Loreto decided to pick up the brush and paint later in her life.

So it was a suprise in the family when finally, Loreto decided to pick up the brush and paint later in her life. She painted portraits of women who were like her.

Jose, father, teacher and master

Last but not the least is Jose, or Pitok whose magnificent murals line up the walls of the museum. Start with his early works dating back to 1960s. Unfortunately, his very first sketches and paintings were stolen from the museum in the 1990s.

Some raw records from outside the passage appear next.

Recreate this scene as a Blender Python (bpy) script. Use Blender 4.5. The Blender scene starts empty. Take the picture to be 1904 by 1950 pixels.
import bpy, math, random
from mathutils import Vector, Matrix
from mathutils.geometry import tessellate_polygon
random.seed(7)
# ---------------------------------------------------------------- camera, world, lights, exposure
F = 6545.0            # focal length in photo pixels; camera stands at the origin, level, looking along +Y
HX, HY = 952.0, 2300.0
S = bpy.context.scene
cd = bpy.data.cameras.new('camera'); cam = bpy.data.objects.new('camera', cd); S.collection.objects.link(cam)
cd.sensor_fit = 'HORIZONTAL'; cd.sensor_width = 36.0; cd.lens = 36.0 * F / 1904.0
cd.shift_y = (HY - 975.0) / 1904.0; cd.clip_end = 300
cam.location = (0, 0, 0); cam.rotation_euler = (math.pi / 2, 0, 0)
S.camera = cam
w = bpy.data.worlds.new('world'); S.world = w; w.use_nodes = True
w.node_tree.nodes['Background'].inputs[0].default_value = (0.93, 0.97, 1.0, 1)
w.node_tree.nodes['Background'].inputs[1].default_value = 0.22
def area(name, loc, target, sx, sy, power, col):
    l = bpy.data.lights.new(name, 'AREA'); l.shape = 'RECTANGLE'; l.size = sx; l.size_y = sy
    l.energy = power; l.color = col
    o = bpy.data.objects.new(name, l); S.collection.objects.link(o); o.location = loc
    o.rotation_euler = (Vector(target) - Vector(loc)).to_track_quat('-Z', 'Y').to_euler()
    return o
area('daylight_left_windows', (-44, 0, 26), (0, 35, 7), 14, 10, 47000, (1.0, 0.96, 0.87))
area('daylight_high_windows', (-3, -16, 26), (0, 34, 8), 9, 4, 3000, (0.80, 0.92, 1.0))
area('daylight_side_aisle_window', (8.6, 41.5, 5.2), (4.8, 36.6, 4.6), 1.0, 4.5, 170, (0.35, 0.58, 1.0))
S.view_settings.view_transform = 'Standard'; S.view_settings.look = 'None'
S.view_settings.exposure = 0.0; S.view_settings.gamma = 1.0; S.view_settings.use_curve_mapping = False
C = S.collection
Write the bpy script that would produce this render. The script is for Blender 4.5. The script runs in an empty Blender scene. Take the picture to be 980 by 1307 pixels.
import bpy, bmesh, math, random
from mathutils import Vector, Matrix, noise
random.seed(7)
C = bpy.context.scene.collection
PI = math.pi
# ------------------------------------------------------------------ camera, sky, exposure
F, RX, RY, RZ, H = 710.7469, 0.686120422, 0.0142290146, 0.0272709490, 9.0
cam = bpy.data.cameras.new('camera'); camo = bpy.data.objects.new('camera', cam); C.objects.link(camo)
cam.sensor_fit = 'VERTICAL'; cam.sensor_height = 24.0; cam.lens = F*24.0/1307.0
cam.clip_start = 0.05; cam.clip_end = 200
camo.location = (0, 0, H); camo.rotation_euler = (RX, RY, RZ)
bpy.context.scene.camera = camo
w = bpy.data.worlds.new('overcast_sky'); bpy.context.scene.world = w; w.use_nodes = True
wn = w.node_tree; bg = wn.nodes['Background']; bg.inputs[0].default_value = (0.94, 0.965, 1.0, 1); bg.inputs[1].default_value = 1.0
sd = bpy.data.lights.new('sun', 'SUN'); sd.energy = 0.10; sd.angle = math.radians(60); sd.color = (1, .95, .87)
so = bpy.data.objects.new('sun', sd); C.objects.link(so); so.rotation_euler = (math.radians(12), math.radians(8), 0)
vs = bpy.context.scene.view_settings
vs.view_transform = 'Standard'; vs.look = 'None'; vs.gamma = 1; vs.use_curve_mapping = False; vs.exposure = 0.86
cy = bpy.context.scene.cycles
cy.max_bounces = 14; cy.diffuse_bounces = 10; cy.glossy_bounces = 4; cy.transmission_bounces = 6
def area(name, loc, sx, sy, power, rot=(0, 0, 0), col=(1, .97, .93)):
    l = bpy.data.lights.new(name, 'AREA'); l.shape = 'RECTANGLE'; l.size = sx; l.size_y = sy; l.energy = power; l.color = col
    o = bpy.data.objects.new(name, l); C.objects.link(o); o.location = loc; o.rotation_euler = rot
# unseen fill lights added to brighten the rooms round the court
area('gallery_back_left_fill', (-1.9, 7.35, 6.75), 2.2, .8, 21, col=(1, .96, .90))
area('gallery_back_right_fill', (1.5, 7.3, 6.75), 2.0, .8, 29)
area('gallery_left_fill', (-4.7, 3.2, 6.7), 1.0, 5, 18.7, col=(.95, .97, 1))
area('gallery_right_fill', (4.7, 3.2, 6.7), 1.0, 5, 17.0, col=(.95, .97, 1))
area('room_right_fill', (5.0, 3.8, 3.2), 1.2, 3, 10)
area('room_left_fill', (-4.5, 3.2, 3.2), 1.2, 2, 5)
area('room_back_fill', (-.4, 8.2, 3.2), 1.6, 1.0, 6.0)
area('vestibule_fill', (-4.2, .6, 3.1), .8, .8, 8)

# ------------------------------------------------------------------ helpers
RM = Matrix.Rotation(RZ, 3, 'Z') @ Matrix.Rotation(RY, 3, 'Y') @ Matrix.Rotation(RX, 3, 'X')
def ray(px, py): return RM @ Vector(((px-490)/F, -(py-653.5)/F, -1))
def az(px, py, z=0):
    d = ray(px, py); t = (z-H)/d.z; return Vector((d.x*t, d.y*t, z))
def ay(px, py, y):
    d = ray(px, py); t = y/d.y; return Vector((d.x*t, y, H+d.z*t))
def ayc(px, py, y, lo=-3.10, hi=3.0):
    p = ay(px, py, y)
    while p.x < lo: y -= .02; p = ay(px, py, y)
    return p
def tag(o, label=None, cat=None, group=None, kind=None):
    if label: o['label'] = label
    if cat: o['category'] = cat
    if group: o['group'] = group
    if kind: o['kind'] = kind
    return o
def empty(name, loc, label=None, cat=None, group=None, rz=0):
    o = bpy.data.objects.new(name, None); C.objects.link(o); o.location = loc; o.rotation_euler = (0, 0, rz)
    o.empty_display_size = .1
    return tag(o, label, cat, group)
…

“Angono’s Fisherman Festival” (oil in canvas, 1989, 96″ x 178.43″) is considered as Pitok’s masterpiece

A true sight to behold was the “Angono Fisherman’s Festival,” a mural effectively showing the lakeshore heritage of the town. Four hundred detailed faces of Angono locals—young and old, women and men who are mostly fishermen—portraying different emotions as they fluvial parade made its way in Laguna de Bay. The festival is held every November in celerbation of San Clemente, the patron saint of fishermen, thus of Angono as well.

“Carabao Festival” (oil in canvas, 1977, 72″ x 144″)

Next to it is another mural of Angono’s festival, this time honoring San Isidro, the patron of farmers. It is the Carabao Festival celebrated every May.

“Lakeshore Wedding” (oil on canvas, 1985, 47″ x 72″)

More local sceneries from the olden Angono are painted, as well as tribal practices from around the Philippines are displayed.

Without a doubt, a tour of Blanco Family Museum is enough to tell one Angono’s rich heritage on arts and agriculture, as well as the beauty of the Filipinos all over the archipelago.